The only drawback was that she lived about 2700 miles away in Philadelphia. But I wrote to her and she wrote back that day. I learned that she’d grown up in Arizona, had been divorced for two years, worked as a chemist at an environmental consulting firm, had been vegetarian for twelve-years and vegan for one.  But most importantly, I found out that she was more than willing to relocate for “Mr. Right!”

After about a month of e-mail correspondence and telephone conversations, we both learned a lot more about each other and felt a strong connection. But the real test would come with us actually, physically meeting, so I made a reservation to fly to Philadelphia.   I learned later that  Kendra was cautioned by friends and family against meeting me, a stranger she had just met on the internet.  I could be some psychopath for all she knew.  Yeah, that’s right.  That’s the way we psychopaths operate.  We lurk on vegetarian dating sites, meet women on the other side of the country,  spend a month baring our souls by e-mail and pay our own way to fly 2700 miles to kill those vegetarian women and cannibalize their bodies. Well, I arrived in Philadelphia and our connection felt even stronger in person. So I decided not to kill her. Our journey had truly begun.

Over the next few months we met a couple more times. Then Kendra’s company decided to transfer someone to their Davis, California, office. Kendra had wanted for some time to move closer to her family in Arizona and now, wanting to move closer to me, she jumped at the chance. And so, in August of 2000, four months after our on-line meeting, I flew back out to Philadelphia to help drive her and her four cats across country to Davis. That was quite an adventure, sneaking the cats into motel rooms along the way, the A/C going out in Utah, and Kendra in the throes of PMS!

I moved up to Davis the following summer.  I had found my life partner, someone who loved me for who I was, accepted my flaws and helped me to recognize my strengths.  Kendra  brought balance to my life, brought organization where there was once chaos,  and stability where there was once insecurity.  We  were married in July of 2001 in the gazebo at the UC Davis Arboretum with only six in attendance: her mother, stepfather and sister; my two sisters and my best friend acting as best man.  It was a simple, lovely wedding presided over by a retired Justice of the Peace. We chose to be barefoot as we took our vows. A week later we had a mini honeymoon in South Lake Tahoe.  In the fall we had a beautiful reception with family and friends at my sister’s house in Simi Valley, replete with delicious vegan food, even the cake.  And a band that played the loveliest rendition of Santana’s Samba Pa Ti. The following spring we had our “real” honeymoon in Paris.

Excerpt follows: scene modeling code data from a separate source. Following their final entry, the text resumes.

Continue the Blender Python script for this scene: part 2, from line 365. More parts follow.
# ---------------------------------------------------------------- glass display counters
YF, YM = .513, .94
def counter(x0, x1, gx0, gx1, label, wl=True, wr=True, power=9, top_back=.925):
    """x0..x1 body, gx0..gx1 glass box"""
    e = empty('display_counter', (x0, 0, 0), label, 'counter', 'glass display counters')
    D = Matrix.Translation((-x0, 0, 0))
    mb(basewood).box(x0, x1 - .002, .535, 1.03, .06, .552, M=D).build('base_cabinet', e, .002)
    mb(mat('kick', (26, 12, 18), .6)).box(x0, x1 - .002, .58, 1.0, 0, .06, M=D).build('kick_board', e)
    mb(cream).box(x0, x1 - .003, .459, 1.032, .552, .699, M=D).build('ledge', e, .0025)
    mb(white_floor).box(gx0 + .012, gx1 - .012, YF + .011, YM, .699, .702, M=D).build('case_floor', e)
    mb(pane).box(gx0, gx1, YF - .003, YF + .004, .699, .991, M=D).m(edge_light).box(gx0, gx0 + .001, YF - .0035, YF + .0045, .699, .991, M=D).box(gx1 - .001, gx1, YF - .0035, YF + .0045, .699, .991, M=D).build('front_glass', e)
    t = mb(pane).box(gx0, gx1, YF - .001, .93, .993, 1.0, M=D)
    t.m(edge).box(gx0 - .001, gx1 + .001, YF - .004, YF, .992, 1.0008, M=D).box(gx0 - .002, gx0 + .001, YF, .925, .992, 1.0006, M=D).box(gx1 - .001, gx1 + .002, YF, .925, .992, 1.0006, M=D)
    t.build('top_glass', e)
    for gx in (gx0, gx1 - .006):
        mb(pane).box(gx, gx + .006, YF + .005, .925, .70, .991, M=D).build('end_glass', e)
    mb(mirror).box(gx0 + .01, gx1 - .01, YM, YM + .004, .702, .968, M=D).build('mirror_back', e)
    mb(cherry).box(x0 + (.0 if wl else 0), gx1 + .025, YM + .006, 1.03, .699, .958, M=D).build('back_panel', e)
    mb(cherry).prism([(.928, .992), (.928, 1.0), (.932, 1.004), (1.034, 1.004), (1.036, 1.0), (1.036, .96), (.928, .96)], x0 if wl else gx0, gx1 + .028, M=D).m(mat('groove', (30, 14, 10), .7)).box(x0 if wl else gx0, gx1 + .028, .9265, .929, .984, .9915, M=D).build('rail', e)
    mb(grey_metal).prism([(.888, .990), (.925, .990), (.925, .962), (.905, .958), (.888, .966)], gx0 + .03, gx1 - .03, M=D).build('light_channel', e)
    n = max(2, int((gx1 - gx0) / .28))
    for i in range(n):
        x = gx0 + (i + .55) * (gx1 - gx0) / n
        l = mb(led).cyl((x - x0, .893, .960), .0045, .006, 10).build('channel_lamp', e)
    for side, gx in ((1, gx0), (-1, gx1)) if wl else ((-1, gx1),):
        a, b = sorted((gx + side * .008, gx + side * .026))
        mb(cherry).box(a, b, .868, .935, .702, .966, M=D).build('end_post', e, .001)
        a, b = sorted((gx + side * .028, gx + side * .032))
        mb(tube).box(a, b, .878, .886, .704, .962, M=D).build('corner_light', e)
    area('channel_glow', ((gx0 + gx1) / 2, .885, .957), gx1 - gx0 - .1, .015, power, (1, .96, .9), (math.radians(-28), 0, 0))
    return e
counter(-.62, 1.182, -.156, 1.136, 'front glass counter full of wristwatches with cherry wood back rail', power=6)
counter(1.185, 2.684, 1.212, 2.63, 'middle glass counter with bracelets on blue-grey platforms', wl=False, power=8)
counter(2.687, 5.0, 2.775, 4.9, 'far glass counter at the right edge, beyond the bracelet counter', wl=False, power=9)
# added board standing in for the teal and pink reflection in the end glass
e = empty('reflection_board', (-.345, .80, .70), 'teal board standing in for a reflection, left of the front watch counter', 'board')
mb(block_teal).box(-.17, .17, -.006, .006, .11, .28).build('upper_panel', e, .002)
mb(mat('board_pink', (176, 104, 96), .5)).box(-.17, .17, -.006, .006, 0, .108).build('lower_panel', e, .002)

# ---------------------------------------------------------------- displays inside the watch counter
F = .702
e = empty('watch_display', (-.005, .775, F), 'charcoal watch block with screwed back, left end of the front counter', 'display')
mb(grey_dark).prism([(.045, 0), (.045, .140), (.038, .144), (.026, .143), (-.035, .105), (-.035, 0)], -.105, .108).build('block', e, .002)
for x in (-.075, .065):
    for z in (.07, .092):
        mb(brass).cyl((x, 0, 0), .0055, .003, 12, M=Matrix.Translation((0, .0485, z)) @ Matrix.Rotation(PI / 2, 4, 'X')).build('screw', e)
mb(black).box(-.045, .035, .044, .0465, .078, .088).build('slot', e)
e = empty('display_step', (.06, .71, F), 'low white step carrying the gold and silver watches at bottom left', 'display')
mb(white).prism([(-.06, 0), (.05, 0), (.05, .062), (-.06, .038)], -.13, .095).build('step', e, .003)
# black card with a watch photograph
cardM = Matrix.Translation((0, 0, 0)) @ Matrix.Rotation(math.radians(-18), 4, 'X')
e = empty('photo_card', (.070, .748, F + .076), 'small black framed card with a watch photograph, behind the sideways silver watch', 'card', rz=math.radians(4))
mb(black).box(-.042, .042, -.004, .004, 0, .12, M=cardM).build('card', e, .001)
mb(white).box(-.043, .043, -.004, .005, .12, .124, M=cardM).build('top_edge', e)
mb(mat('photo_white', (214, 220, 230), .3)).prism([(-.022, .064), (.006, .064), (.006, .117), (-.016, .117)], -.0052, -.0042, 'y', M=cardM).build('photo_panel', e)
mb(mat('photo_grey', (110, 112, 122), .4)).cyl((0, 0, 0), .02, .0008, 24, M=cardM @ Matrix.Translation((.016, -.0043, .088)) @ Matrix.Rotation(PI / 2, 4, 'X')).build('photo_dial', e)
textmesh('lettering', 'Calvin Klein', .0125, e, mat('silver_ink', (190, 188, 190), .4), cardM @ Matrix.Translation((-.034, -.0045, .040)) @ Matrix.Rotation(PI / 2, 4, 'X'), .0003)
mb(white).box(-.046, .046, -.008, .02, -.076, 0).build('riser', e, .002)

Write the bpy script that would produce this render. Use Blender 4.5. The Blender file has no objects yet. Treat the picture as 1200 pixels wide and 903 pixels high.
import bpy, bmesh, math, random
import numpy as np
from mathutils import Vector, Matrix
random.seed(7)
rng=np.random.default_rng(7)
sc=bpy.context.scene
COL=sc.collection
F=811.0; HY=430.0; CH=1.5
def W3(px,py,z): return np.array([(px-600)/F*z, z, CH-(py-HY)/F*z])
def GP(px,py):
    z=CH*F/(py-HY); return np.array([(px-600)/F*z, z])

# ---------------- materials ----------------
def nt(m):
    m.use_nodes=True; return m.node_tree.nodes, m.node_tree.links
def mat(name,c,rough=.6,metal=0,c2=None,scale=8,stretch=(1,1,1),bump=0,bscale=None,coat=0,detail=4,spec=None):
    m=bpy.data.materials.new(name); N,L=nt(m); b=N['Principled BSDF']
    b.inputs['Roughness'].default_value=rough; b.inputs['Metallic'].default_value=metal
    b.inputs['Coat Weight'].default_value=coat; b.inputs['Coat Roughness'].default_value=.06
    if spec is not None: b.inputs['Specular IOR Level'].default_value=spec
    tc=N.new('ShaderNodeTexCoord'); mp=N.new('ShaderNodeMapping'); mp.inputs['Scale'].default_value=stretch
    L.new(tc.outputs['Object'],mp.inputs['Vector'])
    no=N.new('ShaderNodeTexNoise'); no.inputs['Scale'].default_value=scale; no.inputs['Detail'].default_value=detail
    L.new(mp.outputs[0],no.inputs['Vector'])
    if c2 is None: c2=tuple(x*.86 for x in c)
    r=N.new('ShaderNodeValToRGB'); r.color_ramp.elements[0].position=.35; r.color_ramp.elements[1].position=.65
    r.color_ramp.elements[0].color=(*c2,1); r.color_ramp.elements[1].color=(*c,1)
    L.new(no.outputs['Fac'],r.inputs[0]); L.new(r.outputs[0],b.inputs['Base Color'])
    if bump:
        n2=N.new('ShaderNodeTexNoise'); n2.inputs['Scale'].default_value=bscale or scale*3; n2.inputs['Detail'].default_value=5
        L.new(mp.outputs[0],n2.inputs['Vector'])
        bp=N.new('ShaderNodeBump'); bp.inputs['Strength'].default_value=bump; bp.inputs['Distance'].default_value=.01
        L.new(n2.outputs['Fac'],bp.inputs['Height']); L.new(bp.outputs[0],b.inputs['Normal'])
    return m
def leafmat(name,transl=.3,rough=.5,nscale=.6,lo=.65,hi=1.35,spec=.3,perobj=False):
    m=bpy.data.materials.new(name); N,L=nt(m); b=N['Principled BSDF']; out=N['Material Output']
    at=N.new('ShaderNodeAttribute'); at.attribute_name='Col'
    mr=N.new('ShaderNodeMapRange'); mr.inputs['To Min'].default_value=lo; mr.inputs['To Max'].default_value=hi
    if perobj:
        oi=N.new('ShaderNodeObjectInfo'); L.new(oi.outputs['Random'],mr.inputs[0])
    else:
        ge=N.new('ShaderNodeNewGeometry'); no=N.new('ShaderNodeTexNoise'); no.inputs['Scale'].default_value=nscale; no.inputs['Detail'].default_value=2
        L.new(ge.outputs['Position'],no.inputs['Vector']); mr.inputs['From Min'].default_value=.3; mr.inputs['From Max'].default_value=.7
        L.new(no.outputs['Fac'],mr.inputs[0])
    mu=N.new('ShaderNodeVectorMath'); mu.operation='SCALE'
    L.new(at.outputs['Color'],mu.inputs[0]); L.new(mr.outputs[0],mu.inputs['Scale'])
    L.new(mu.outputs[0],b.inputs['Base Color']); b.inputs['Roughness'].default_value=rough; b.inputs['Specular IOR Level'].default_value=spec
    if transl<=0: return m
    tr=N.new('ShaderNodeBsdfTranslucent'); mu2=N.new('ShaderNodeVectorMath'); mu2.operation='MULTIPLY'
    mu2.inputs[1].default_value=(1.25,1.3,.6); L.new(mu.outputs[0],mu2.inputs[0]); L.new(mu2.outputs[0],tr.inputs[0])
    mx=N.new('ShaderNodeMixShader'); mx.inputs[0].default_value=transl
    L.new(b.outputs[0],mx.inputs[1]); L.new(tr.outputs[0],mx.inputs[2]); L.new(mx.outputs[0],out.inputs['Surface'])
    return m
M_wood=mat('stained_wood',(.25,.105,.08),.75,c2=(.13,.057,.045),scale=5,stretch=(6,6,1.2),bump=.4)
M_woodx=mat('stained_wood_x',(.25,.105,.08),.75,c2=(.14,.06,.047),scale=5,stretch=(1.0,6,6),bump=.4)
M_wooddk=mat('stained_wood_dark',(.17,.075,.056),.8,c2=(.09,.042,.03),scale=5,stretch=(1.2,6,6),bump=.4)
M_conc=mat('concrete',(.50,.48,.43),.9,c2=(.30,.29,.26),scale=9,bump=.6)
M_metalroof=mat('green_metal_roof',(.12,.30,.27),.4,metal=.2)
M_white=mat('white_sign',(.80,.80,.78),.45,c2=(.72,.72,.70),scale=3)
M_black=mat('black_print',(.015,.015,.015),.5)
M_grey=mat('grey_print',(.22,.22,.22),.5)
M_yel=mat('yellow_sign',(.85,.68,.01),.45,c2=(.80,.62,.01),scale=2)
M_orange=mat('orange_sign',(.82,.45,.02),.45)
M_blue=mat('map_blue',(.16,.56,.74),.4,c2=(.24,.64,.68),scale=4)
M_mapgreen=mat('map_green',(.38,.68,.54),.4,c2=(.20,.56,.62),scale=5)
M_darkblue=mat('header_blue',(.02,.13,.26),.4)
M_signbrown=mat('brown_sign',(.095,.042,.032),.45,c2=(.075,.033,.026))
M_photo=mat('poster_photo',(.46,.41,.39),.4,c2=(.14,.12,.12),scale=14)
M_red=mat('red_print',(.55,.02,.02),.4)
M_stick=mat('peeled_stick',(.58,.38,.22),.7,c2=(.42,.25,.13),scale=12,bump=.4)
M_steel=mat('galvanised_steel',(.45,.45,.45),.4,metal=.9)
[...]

Kendra and I lived up in Davis together for two years. In 2003 we both decided to move back down to Los Angeles. Kendra fell in love with L.A. and felt it was the place she was meant to be. In 2005, with some financial help from Kendra’s parents, we bought a condo at The Village Green, in southwest Los Angeles, a  residential community set  in 64 acres filled with  trees and a large green flanked by two smaller ones.  It was like living in a park.   We both knew we wanted to spend the rest of our lives in this beautiful place, growing old together.  Two old, happy vegans, very much in love.